Abstract

Abstract The application of 13 C nuclear magnetic resonance to determine the positional distribution of fatty acids on the glycerol backbone has been investigated. A systematic approach and synthetic triacylglycerols were used to measure the effect on the carbonyl chemical shifts of triacylglycerols by the positional distribution on the glycerol backbone and the number and position of the double bonds within the fatty acids. The correlation of 13 C carbonyl chemical shift to the molecular structure of triacylglycerol was delineated. The assignments for the chemical shifts of the carbonyl nuclei of monoacyltriacylglycerol standards were compiled. The resonance from the carbonyl carbons at the 1,3 positions is resolved from that at the 2 position. The 13 C carbonyl chemical shift was more dependent on the position of the double bonds than the degree of unsaturation of the fatty acids. In particular, little effect was observed in the chemical shifts for fatty acids containing more than two double bonds. However, the chemical shifts were influenced significantly by the position of the first double bond.

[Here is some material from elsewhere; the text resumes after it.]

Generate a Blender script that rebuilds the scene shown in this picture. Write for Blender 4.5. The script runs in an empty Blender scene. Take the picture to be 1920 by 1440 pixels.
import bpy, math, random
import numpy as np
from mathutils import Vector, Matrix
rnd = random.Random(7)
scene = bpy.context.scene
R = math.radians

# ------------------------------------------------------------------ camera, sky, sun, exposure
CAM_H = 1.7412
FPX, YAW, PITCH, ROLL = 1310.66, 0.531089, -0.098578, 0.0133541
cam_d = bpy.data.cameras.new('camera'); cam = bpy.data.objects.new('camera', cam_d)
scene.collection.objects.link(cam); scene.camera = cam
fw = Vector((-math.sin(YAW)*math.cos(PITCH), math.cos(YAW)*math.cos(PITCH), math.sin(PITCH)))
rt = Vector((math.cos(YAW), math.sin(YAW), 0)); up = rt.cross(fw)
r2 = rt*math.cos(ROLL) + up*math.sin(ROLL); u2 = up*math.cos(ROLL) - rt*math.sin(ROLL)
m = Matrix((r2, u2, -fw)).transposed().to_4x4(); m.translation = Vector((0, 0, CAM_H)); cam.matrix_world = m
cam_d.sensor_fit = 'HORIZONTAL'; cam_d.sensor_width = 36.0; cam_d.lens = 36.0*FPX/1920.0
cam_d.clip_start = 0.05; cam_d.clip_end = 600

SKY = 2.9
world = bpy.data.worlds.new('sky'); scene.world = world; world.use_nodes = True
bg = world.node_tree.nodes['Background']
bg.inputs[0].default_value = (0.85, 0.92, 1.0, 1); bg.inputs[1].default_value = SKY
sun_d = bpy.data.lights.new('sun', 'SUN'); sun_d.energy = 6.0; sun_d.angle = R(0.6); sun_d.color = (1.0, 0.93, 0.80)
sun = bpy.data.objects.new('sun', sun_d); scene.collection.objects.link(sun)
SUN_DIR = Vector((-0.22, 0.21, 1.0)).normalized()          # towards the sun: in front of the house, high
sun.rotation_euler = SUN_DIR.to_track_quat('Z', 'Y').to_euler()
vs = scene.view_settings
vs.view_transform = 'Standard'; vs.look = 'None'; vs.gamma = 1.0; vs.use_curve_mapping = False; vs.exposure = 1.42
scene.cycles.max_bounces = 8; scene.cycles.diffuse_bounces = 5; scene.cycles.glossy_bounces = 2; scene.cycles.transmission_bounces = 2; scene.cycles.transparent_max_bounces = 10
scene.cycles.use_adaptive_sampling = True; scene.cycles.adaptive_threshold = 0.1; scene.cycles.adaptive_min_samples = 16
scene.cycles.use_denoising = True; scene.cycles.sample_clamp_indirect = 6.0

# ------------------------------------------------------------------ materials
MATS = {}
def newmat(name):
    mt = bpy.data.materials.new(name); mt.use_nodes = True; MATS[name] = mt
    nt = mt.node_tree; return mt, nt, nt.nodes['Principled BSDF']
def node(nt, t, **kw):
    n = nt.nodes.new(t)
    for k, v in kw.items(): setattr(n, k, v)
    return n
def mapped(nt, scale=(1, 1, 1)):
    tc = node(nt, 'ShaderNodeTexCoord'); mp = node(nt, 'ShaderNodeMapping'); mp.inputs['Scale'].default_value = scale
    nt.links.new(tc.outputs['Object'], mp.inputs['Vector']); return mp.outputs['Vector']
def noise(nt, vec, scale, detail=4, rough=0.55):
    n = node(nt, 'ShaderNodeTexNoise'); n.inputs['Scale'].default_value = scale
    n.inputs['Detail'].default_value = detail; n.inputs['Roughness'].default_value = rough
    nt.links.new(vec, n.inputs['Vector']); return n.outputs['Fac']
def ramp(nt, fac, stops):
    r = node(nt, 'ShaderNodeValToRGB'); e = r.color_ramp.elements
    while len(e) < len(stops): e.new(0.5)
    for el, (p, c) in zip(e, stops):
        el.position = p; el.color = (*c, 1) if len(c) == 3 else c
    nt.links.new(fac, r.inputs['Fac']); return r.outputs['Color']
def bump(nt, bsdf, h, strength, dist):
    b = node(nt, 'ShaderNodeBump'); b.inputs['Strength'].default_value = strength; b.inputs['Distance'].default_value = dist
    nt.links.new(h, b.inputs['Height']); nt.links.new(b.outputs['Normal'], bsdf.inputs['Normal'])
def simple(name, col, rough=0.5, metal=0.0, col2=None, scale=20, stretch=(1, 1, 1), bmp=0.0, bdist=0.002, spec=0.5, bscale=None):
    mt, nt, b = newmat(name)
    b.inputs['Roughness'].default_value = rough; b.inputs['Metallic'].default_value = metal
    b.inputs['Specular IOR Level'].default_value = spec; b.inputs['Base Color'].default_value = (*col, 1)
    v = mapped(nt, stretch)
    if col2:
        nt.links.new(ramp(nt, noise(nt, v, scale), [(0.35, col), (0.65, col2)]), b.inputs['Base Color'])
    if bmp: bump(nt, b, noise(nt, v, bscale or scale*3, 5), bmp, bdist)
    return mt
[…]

The difference in the chemical shift of the unsaturated species from that of the saturated species was plotted against the position of the first double bond. A natural logarithmic relationship was found between carbon numbers 5 and 11. Inflection points were found outside of this region at carbon numbers 4 and 13. In addition, the resonances from the saturated species, independent of their chainlength, were degenerate in oil systems, even though small differences were observed in the standards. The applicability of this method was demonstrated in the determination of the composition and positional distribution of the fatty acids in borage and evening primrose oils.